> WHAT YOU HAVE TO DO: Restate the listing that follows word for word, without its pictures.

> RECORDED DATA:
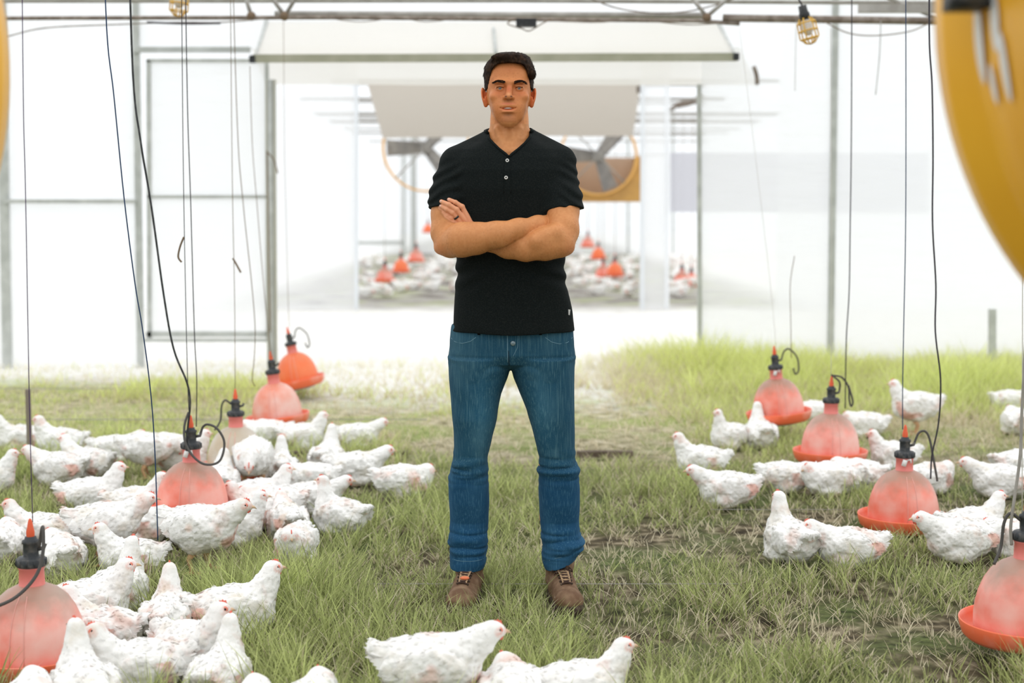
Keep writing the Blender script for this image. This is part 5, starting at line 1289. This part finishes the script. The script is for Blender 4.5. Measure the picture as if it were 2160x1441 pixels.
# ---- shirt
def build_shirt():
    F = Field(np.arange(-.31, .30, .0026), np.arange(YM-.20, YM+.17, .0030), np.arange(mp(1073, 708)[2], mp(1073, 262)[2], .0027))
    F.loft(px_loft([(274, 1040, 1112, -.045, .085), (286, 1021, 1127, -.060, .095), (300, 1000, 1150, -.075, .105), (316, 966, 1184, -.090, .112), (334, 948, 1202, -.105, .118), (360, 938, 1208, -.120, .120), (400, 938, 1207, -.127, .115), (450, 944, 1204, -.124, .108), (500, 954, 1198, -.118, .102), (550, 964, 1191, -.116, .100), (600, 962, 1195, -.116, .103), (640, 959, 1200, -.118, .108), (675, 955, 1207, -.122, .114), (692, 953, 1211, -.125, .118), (712, 952, 1214, -.127, .12)]), .0, p=2.3)
    F.cone(mp(1030, 300, .03), mp(968, 343, .012), .040, .056, .03); F.cone(mp(1116, 298, .03), mp(1178, 341, .012), .040, .056, .03)
    S = Field(F.xs, F.ys, F.zs)
    S.chain(ch([(966, 352, .004, .0615), (955, 385, -.010, .0640), (947, 418, -.030, .0655), (944, 452, -.048, .0665)]), .01)
    S.chain(ch([(1170, 352, .004, .0615), (1179, 385, -.020, .0640), (1185, 420, -.055, .0665), (1189, 462, -.088, .0680)]), .01)
    # sleeve hems: planes across the arms
    def hem(p, n_):
        p = np.array(p); n_ = np.array(n_, float); n_ /= np.linalg.norm(n_)
        return lambda X, Y, Z: (X-p[0])*n_[0]+(Y-p[1])*n_[1]+(Z-p[2])*n_[2]
    hl = hem(mp(930, 437, -.03), (.10, -.10, -1)); hr = hem(mp(1188, 446, -.07), (.12, -.22, -1))
    S.fn(lambda X, Y, Z, d: np.maximum(d, np.where(X < 0, hl(X, Y, Z), hr(X, Y, Z))), (-1, 0, 0), (1, 9, 3))
    F.d = smin(F.d, S.d, .016)
    # neck opening
    F.fn(lambda X, Y, Z, d: d, (-1, 0, 0), (1, 9, 3))
    nk = px_loft([(200, 1028, 1121, -.09, .078), (262, 1030, 1119, -.075, .080), (276, 1030, 1119, -.08, .078), (284, 1030, 1118, -.12, .074), (292, 1034, 1113, -.16, .070), (302, 1043, 1105, -.18, .04), (314, 1055, 1092, -.18, .0), (326, 1070, 1077, -.18, -.04), (330, 1073, 1074, -.18, -.05)])
    F.loft(nk, .002, 'sub', p=3.0)
    def fold(X, Y, Z, d):
        zz = lambda py: mp(1073, py)[2]
        n1 = .0016*vn(X*9+2, Y*9, Z*9)
        sl = np.clip((np.abs(X+.005)-.145)/.03, 0, 1)*np.clip((zz(330)-Z)/.05, 0, 1)*(Z > zz(470))
        n2 = .0026*sl*np.sin((Z+.45*np.abs(X)+.012*vn(X*14, Y*14, Z*14))*170)
        lo = np.clip((zz(560)-Z)/.06, 0, 1)*np.clip((Z-zz(700))/.03, 0, 1)
        ar = np.clip(1-np.abs(Z-zz(575))/.07, 0, 1)
        n3 = .0040*lo*vn(X*11+Z*9, Y*3, Z*7+4)+.0035*ar*np.sin((Z*1.0+.5*X*np.sign(X))*95+3*vn(X*6, Y*6, Z*6))*np.clip((np.abs(X)-.02)/.1, 0, 1)
        ch_ = np.clip(1-np.abs(Z-zz(380))/.12, 0, 1); n4 = .0022*ch_*vn(X*12, Y*4, Z*16)
        return np.where(np.abs(d) < .03, d+n1+n2+n3+n4, d)
    F.fn(fold, (-1, 0, 0), (1, 9, 3))
    zb = mp(1073, 699)[2]; xc = mp(1080, 690)[0]
    F.fn(lambda X, Y, Z, d: np.maximum(d, (zb+.010*np.cos((X-xc)*9)*0-.004+.006*np.clip(np.abs(X-xc)/.12, 0, 1)**2-.0-Z)), (-1, 0, 0), (1, 9, 3))
    V, Q = F.mesh(); V = lap(V, Q, 1, .4)
    m_ = mat('black_jersey', (.0045, .0075, .0075), .9, .15, bump=(420, .25, .0008), noise=(260, (.013, .016, .015), .45, .75))
    sh = man_part('shirt', V, Q, m_, label='black short sleeved henley shirt')
    nz = np.array(V)
    def fy(px, py):
        p = np.array(mp(px, py, -.11)); d = (V[:, 0]-p[0])**2+(V[:, 2]-p[2])**2+np.where(V[:, 1] < YM, 0, 9); return np.array([p[0], V[np.argmin(d), 1], p[2]])
    M_BTN = mat('white_button', (.72, .72, .70), .3, .5)
    for px, py in ((1070, 338.5), (1067.5, 375)):
        b = MB(); b.lathe([(.0022, .0), (.0024, .0022), (.0040, .0030), (.0056, .0026), (.0060, .0008), (.0058, -.001)], 20); link('button', b.me('button', M_BTN, True, Matrix.Rotation(PI/2, 4, 'X')), sh, tuple(fy(px, py)+[0, -.0004, 0]-MO))
    t = fy(1201.5, 661); MB().box(t+[0, -.003, 0]-MO, (.0075, .0014, .018), Matrix.Rotation(.12, 3, 'Y')@Matrix.Rotation(-.5, 3, 'Z')).build('hem_tag', mat('white_hem_tag', (.80, .80, .78), .6), sh, False)
    # neckband and placket
    bd = MB(); path = [(1029.5, 279), (1030, 286), (1033, 293), (1042, 303), (1056, 316), (1073, 330)]
    path2 = [(1119, 277), (1119, 285), (1114.5, 293), (1105, 303), (1091, 316), (1074, 330)]
    for pp in (path, path2): bd.tube(smooth_path([fy(*q)+[0, -.0012, 0]-MO for q in pp]), .0038, 8)
    bd.tube(smooth_path([fy(1029.5, 279)+[0, -.0012, 0]-MO, np.array(mp(1027, 278, -.02))-MO, np.array(mp(1024, 276, .04))-MO, np.array(mp(1045, 270, .088))-MO, np.array(mp(1075, 268, .095))-MO, np.array(mp(1104, 270, .088))-MO, np.array(mp(1125, 276, .04))-MO, np.array(mp(1121, 276, -.02))-MO, fy(1119, 277)+[0, -.0012, 0]-MO]), .0046, 8)
    bd.build('neckband', m_, sh)
    pl = MB(); 
    for dx in (-7.5, 7.5): pl.tube([fy(1070+dx, y_)+[0, -.0004, 0]-MO for y_ in np.linspace(334, 408, 14)], .0011, 5)
    pl.build('placket', m_, sh)
build_shirt()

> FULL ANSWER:
Keep writing the Blender script for this image. This is part 5, starting at line 1289. This part finishes the script. The script is for Blender 4.5. Measure the picture as if it were 2160x1441 pixels.
# ---- shirt
def build_shirt():
    F = Field(np.arange(-.31, .30, .0026), np.arange(YM-.20, YM+.17, .0030), np.arange(mp(1073, 708)[2], mp(1073, 262)[2], .0027))
    F.loft(px_loft([(274, 1040, 1112, -.045, .085), (286, 1021, 1127, -.060, .095), (300, 1000, 1150, -.075, .105), (316, 966, 1184, -.090, .112), (334, 948, 1202, -.105, .118), (360, 938, 1208, -.120, .120), (400, 938, 1207, -.127, .115), (450, 944, 1204, -.124, .108), (500, 954, 1198, -.118, .102), (550, 964, 1191, -.116, .100), (600, 962, 1195, -.116, .103), (640, 959, 1200, -.118, .108), (675, 955, 1207, -.122, .114), (692, 953, 1211, -.125, .118), (712, 952, 1214, -.127, .12)]), .0, p=2.3)
    F.cone(mp(1030, 300, .03), mp(968, 343, .012), .040, .056, .03); F.cone(mp(1116, 298, .03), mp(1178, 341, .012), .040, .056, .03)
    S = Field(F.xs, F.ys, F.zs)
    S.chain(ch([(966, 352, .004, .0615), (955, 385, -.010, .0640), (947, 418, -.030, .0655), (944, 452, -.048, .0665)]), .01)
    S.chain(ch([(1170, 352, .004, .0615), (1179, 385, -.020, .0640), (1185, 420, -.055, .0665), (1189, 462, -.088, .0680)]), .01)
    # sleeve hems: planes across the arms
    def hem(p, n_):
        p = np.array(p); n_ = np.array(n_, float); n_ /= np.linalg.norm(n_)
        return lambda X, Y, Z: (X-p[0])*n_[0]+(Y-p[1])*n_[1]+(Z-p[2])*n_[2]
    hl = hem(mp(930, 437, -.03), (.10, -.10, -1)); hr = hem(mp(1188, 446, -.07), (.12, -.22, -1))
    S.fn(lambda X, Y, Z, d: np.maximum(d, np.where(X < 0, hl(X, Y, Z), hr(X, Y, Z))), (-1, 0, 0), (1, 9, 3))
    F.d = smin(F.d, S.d, .016)
    # neck opening
    F.fn(lambda X, Y, Z, d: d, (-1, 0, 0), (1, 9, 3))
    nk = px_loft([(200, 1028, 1121, -.09, .078), (262, 1030, 1119, -.075, .080), (276, 1030, 1119, -.08, .078), (284, 1030, 1118, -.12, .074), (292, 1034, 1113, -.16, .070), (302, 1043, 1105, -.18, .04), (314, 1055, 1092, -.18, .0), (326, 1070, 1077, -.18, -.04), (330, 1073, 1074, -.18, -.05)])
    F.loft(nk, .002, 'sub', p=3.0)
    def fold(X, Y, Z, d):
        zz = lambda py: mp(1073, py)[2]
        n1 = .0016*vn(X*9+2, Y*9, Z*9)
        sl = np.clip((np.abs(X+.005)-.145)/.03, 0, 1)*np.clip((zz(330)-Z)/.05, 0, 1)*(Z > zz(470))
        n2 = .0026*sl*np.sin((Z+.45*np.abs(X)+.012*vn(X*14, Y*14, Z*14))*170)
        lo = np.clip((zz(560)-Z)/.06, 0, 1)*np.clip((Z-zz(700))/.03, 0, 1)
        ar = np.clip(1-np.abs(Z-zz(575))/.07, 0, 1)
        n3 = .0040*lo*vn(X*11+Z*9, Y*3, Z*7+4)+.0035*ar*np.sin((Z*1.0+.5*X*np.sign(X))*95+3*vn(X*6, Y*6, Z*6))*np.clip((np.abs(X)-.02)/.1, 0, 1)
        ch_ = np.clip(1-np.abs(Z-zz(380))/.12, 0, 1); n4 = .0022*ch_*vn(X*12, Y*4, Z*16)
        return np.where(np.abs(d) < .03, d+n1+n2+n3+n4, d)
    F.fn(fold, (-1, 0, 0), (1, 9, 3))
    zb = mp(1073, 699)[2]; xc = mp(1080, 690)[0]
    F.fn(lambda X, Y, Z, d: np.maximum(d, (zb+.010*np.cos((X-xc)*9)*0-.004+.006*np.clip(np.abs(X-xc)/.12, 0, 1)**2-.0-Z)), (-1, 0, 0), (1, 9, 3))
    V, Q = F.mesh(); V = lap(V, Q, 1, .4)
    m_ = mat('black_jersey', (.0045, .0075, .0075), .9, .15, bump=(420, .25, .0008), noise=(260, (.013, .016, .015), .45, .75))
    sh = man_part('shirt', V, Q, m_, label='black short sleeved henley shirt')
    nz = np.array(V)
    def fy(px, py):
        p = np.array(mp(px, py, -.11)); d = (V[:, 0]-p[0])**2+(V[:, 2]-p[2])**2+np.where(V[:, 1] < YM, 0, 9); return np.array([p[0], V[np.argmin(d), 1], p[2]])
    M_BTN = mat('white_button', (.72, .72, .70), .3, .5)
    for px, py in ((1070, 338.5), (1067.5, 375)):
        b = MB(); b.lathe([(.0022, .0), (.0024, .0022), (.0040, .0030), (.0056, .0026), (.0060, .0008), (.0058, -.001)], 20); link('button', b.me('button', M_BTN, True, Matrix.Rotation(PI/2, 4, 'X')), sh, tuple(fy(px, py)+[0, -.0004, 0]-MO))
    t = fy(1201.5, 661); MB().box(t+[0, -.003, 0]-MO, (.0075, .0014, .018), Matrix.Rotation(.12, 3, 'Y')@Matrix.Rotation(-.5, 3, 'Z')).build('hem_tag', mat('white_hem_tag', (.80, .80, .78), .6), sh, False)
    # neckband and placket
    bd = MB(); path = [(1029.5, 279), (1030, 286), (1033, 293), (1042, 303), (1056, 316), (1073, 330)]
    path2 = [(1119, 277), (1119, 285), (1114.5, 293), (1105, 303), (1091, 316), (1074, 330)]
    for pp in (path, path2): bd.tube(smooth_path([fy(*q)+[0, -.0012, 0]-MO for q in pp]), .0038, 8)
    bd.tube(smooth_path([fy(1029.5, 279)+[0, -.0012, 0]-MO, np.array(mp(1027, 278, -.02))-MO, np.array(mp(1024, 276, .04))-MO, np.array(mp(1045, 270, .088))-MO, np.array(mp(1075, 268, .095))-MO, np.array(mp(1104, 270, .088))-MO, np.array(mp(1125, 276, .04))-MO, np.array(mp(1121, 276, -.02))-MO, fy(1119, 277)+[0, -.0012, 0]-MO]), .0046, 8)
    bd.build('neckband', m_, sh)
    pl = MB(); 
    for dx in (-7.5, 7.5): pl.tube([fy(1070+dx, y_)+[0, -.0004, 0]-MO for y_ in np.linspace(334, 408, 14)], .0011, 5)
    pl.build('placket', m_, sh)
build_shirt()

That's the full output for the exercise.